Pois and Workneh could so easily have conducted a simple internet search to learn that dreadlocks are a hairstyle that have spiritual, political, and stylistic significance for numerous cultures throughout history. Instead, they opted to stoke the flames of racial tension by claiming that Jeremy Lin had committed a racial offense because he chose to style his hair a certain way.

The article's authors, perhaps, did not notice that the interaction between Martin and Lin was, actually, of a mundane tone that ended with what seemed to be an acknowledgement of mutual respect, and an agreement of respect for each other's space and right to have an opinion that the other disagrees with. But, the article merely reinforces my observation that when it comes to promoting an Asian identity or point of view, Asian progressivism has little to say of value, and is, thus, largely irrelevant - even when it comes to a subject as mundane as a hairstyle.

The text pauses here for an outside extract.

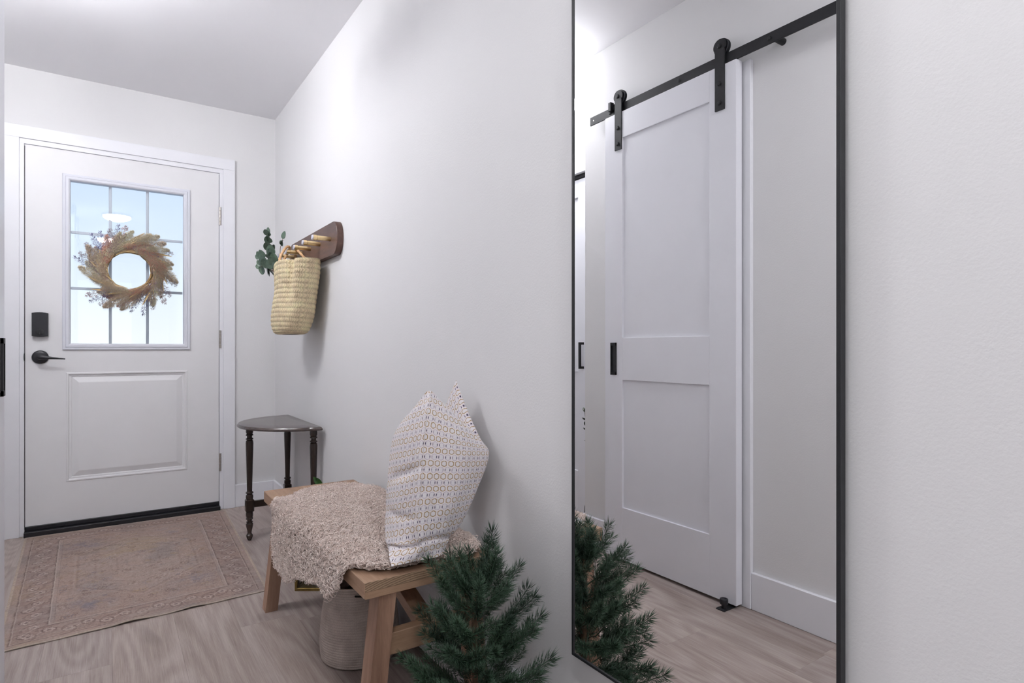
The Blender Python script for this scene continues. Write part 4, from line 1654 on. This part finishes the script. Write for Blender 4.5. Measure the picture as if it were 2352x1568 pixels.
stems = [
    [(-0.15, 3.14, 1.33), (-0.165, 3.22, 1.42), (-0.175, 3.27, 1.50), (-0.18, 3.29, 1.575)],
    [(-0.15, 3.16, 1.33), (-0.18, 3.24, 1.40), (-0.20, 3.30, 1.445), (-0.215, 3.34, 1.46)],
    [(-0.15, 3.18, 1.33), (-0.16, 3.25, 1.42), (-0.165, 3.30, 1.46)],
    [(-0.15, 3.17, 1.33), (-0.175, 3.22, 1.41), (-0.185, 3.25, 1.47)],
    [(-0.15, 3.12, 1.33), (-0.145, 3.17, 1.42), (-0.14, 3.21, 1.49), (-0.13, 3.20, 1.545)],
    [(-0.16, 3.18, 1.35), (-0.19, 3.26, 1.40), (-0.215, 3.32, 1.41)],
]
for si, st_ in enumerate(stems):
    pts = interp_rows(st_, 24)
    MB().tube([tuple(p) for p in pts], [0.0022 * (1 - 0.5 * i / 24) for i in range(24)], 6).obj('stem', M_stem, eu, 180)
    L_ = 24
    for i in range(8, 24, 2):
        p = pts[i]
        for sd in (-1, 1):
            if rg.random() < 0.22:
                continue
            tdir = pts[min(i + 1, 23)] - pts[i - 1]
            tdir = tdir / np.linalg.norm(tdir)
            side = np.cross(tdir, [1, -0.45, 0.1]); side /= np.linalg.norm(side)
            dv = side * sd + tdir * rg.uniform(0.1, 0.7) + np.array([rg.uniform(-0.3, 0.3), rg.uniform(-0.2, 0.2), rg.uniform(-0.3, 0.3)])
            up = (-1 + rg.uniform(-0.3, 0.3), -0.75 + rg.uniform(-0.5, 0.5), rg.uniform(-0.4, 0.6))
            if p[1] > 3.13 and p[2] > 1.435 and p[0] > -0.152 and p[2] < 1.50:
                continue
            mesh_ = round_leaf if (i < 17 or rg.random() < 0.4) else small_leaf
            place_leaf(mesh_, eu, p, dv, up, rg.uniform(0.68, 0.98))
    tdir = pts[-1] - pts[-3]
    place_leaf(small_leaf, eu, pts[-1], tdir, (-1, -0.6, 0), 1.0)

# ================================================================== WREATH
wc = Vector((-0.782, 3.885, 1.407))
wr = empty('wreath', tuple(wc), 'dried pampas and grass wreath hanging on the door window', 'wreath')
mb = MB()
for k in range(4):
    pts = []
    for i in range(49):
        a = 2 * PI * i / 48
        r_ = 0.108 + 0.006 * math.sin(a * (3 + k) + k * 2)
        pts.append((wc.x + r_ * math.cos(a), wc.y + 0.006 * math.sin(a * 4 + k * 1.6) + 0.012, wc.z + r_ * math.sin(a)))
    mb.tube(pts, 0.0055, 6, cap=False)
mb.obj('ring', plain('dried_stem', L(168, 136, 92), 0.7, 0, 0.15, 80), wr, 180)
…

Aside from the article's lack of basic research about the subject, the piece exhibits the same, tired, droning, lecturing, poorly reasoned style that is common to the vast majority of Asian progressive commentaries in the mainstream liberal media. Worse still, the article illustrates the most significant problem of the Asian progressive movement: an unwillingness, or inability, to uphold the voice of Americans of Asian descent. Asian progressivism can't even muster the courage, or intellectual nous, to make a stand for an Asian-American even concerning the mundane act of choosing a hairstyle.